┌─ Records supplied
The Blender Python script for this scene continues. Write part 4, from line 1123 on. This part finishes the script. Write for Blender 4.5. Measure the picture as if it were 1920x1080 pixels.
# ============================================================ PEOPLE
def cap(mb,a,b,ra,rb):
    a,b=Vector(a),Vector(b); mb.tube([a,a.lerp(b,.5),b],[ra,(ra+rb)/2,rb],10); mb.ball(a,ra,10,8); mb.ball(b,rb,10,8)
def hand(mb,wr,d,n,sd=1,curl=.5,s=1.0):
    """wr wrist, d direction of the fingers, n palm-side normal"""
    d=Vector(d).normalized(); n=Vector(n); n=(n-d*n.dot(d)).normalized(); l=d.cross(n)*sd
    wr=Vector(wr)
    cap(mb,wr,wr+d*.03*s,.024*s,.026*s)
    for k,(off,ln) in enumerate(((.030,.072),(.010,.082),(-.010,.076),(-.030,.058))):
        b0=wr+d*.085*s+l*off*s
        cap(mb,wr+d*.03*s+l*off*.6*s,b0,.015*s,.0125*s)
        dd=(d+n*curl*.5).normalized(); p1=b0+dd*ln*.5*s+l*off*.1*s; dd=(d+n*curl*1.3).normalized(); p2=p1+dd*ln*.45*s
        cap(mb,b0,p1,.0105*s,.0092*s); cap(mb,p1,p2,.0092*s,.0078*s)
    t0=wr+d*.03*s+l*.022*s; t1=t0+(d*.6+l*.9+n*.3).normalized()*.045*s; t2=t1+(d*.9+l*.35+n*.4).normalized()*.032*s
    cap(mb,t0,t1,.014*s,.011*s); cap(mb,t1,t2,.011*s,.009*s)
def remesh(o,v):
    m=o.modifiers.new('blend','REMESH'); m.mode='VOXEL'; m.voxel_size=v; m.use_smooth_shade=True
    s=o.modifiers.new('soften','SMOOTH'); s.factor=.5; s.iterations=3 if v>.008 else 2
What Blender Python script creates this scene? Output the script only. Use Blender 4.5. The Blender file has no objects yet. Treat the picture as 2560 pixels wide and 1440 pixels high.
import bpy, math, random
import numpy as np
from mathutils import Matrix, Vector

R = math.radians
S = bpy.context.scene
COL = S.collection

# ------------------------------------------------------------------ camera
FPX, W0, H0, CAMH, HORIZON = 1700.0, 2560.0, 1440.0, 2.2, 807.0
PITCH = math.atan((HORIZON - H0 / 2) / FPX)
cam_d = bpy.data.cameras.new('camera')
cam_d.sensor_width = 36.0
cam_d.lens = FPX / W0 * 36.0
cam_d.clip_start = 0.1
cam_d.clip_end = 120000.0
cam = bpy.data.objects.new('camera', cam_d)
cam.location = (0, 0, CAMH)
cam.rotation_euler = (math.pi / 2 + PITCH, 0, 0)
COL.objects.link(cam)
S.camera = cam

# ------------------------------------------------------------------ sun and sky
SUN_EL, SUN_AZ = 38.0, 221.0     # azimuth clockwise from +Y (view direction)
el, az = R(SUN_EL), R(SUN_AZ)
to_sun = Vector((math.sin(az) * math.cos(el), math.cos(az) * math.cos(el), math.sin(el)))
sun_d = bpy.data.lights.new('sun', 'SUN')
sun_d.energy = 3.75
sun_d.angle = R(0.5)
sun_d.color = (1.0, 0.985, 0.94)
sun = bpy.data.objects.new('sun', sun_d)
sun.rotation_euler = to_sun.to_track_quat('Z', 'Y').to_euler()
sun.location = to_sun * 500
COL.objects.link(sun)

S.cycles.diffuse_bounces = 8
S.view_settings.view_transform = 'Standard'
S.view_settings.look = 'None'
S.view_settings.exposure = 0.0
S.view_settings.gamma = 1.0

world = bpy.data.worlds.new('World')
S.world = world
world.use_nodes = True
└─
What you are asked to do: Give a word-for-word copy of the records.

Response to this task:
The Blender Python script for this scene continues. Write part 4, from line 1123 on. This part finishes the script. Write for Blender 4.5. Measure the picture as if it were 1920x1080 pixels.
# ============================================================ PEOPLE
def cap(mb,a,b,ra,rb):
    a,b=Vector(a),Vector(b); mb.tube([a,a.lerp(b,.5),b],[ra,(ra+rb)/2,rb],10); mb.ball(a,ra,10,8); mb.ball(b,rb,10,8)
def hand(mb,wr,d,n,sd=1,curl=.5,s=1.0):
    """wr wrist, d direction of the fingers, n palm-side normal"""
    d=Vector(d).normalized(); n=Vector(n); n=(n-d*n.dot(d)).normalized(); l=d.cross(n)*sd
    wr=Vector(wr)
    cap(mb,wr,wr+d*.03*s,.024*s,.026*s)
    for k,(off,ln) in enumerate(((.030,.072),(.010,.082),(-.010,.076),(-.030,.058))):
        b0=wr+d*.085*s+l*off*s
        cap(mb,wr+d*.03*s+l*off*.6*s,b0,.015*s,.0125*s)
        dd=(d+n*curl*.5).normalized(); p1=b0+dd*ln*.5*s+l*off*.1*s; dd=(d+n*curl*1.3).normalized(); p2=p1+dd*ln*.45*s
        cap(mb,b0,p1,.0105*s,.0092*s); cap(mb,p1,p2,.0092*s,.0078*s)
    t0=wr+d*.03*s+l*.022*s; t1=t0+(d*.6+l*.9+n*.3).normalized()*.045*s; t2=t1+(d*.9+l*.35+n*.4).normalized()*.032*s
    cap(mb,t0,t1,.014*s,.011*s); cap(mb,t1,t2,.011*s,.009*s)
def remesh(o,v):
    m=o.modifiers.new('blend','REMESH'); m.mode='VOXEL'; m.voxel_size=v; m.use_smooth_shade=True
    s=o.modifiers.new('soften','SMOOTH'); s.factor=.5; s.iterations=3 if v>.008 else 2
What Blender Python script creates this scene? Output the script only. Use Blender 4.5. The Blender file has no objects yet. Treat the picture as 2560 pixels wide and 1440 pixels high.
import bpy, math, random
import numpy as np
from mathutils import Matrix, Vector

R = math.radians
S = bpy.context.scene
COL = S.collection

# ------------------------------------------------------------------ camera
FPX, W0, H0, CAMH, HORIZON = 1700.0, 2560.0, 1440.0, 2.2, 807.0
PITCH = math.atan((HORIZON - H0 / 2) / FPX)
cam_d = bpy.data.cameras.new('camera')
cam_d.sensor_width = 36.0
cam_d.lens = FPX / W0 * 36.0
cam_d.clip_start = 0.1
cam_d.clip_end = 120000.0
cam = bpy.data.objects.new('camera', cam_d)
cam.location = (0, 0, CAMH)
cam.rotation_euler = (math.pi / 2 + PITCH, 0, 0)
COL.objects.link(cam)
S.camera = cam

# ------------------------------------------------------------------ sun and sky
SUN_EL, SUN_AZ = 38.0, 221.0     # azimuth clockwise from +Y (view direction)
el, az = R(SUN_EL), R(SUN_AZ)
to_sun = Vector((math.sin(az) * math.cos(el), math.cos(az) * math.cos(el), math.sin(el)))
sun_d = bpy.data.lights.new('sun', 'SUN')
sun_d.energy = 3.75
sun_d.angle = R(0.5)
sun_d.color = (1.0, 0.985, 0.94)
sun = bpy.data.objects.new('sun', sun_d)
sun.rotation_euler = to_sun.to_track_quat('Z', 'Y').to_euler()
sun.location = to_sun * 500
COL.objects.link(sun)

S.cycles.diffuse_bounces = 8
S.view_settings.view_transform = 'Standard'
S.view_settings.look = 'None'
S.view_settings.exposure = 0.0
S.view_settings.gamma = 1.0

world = bpy.data.worlds.new('World')
S.world = world
world.use_nodes = True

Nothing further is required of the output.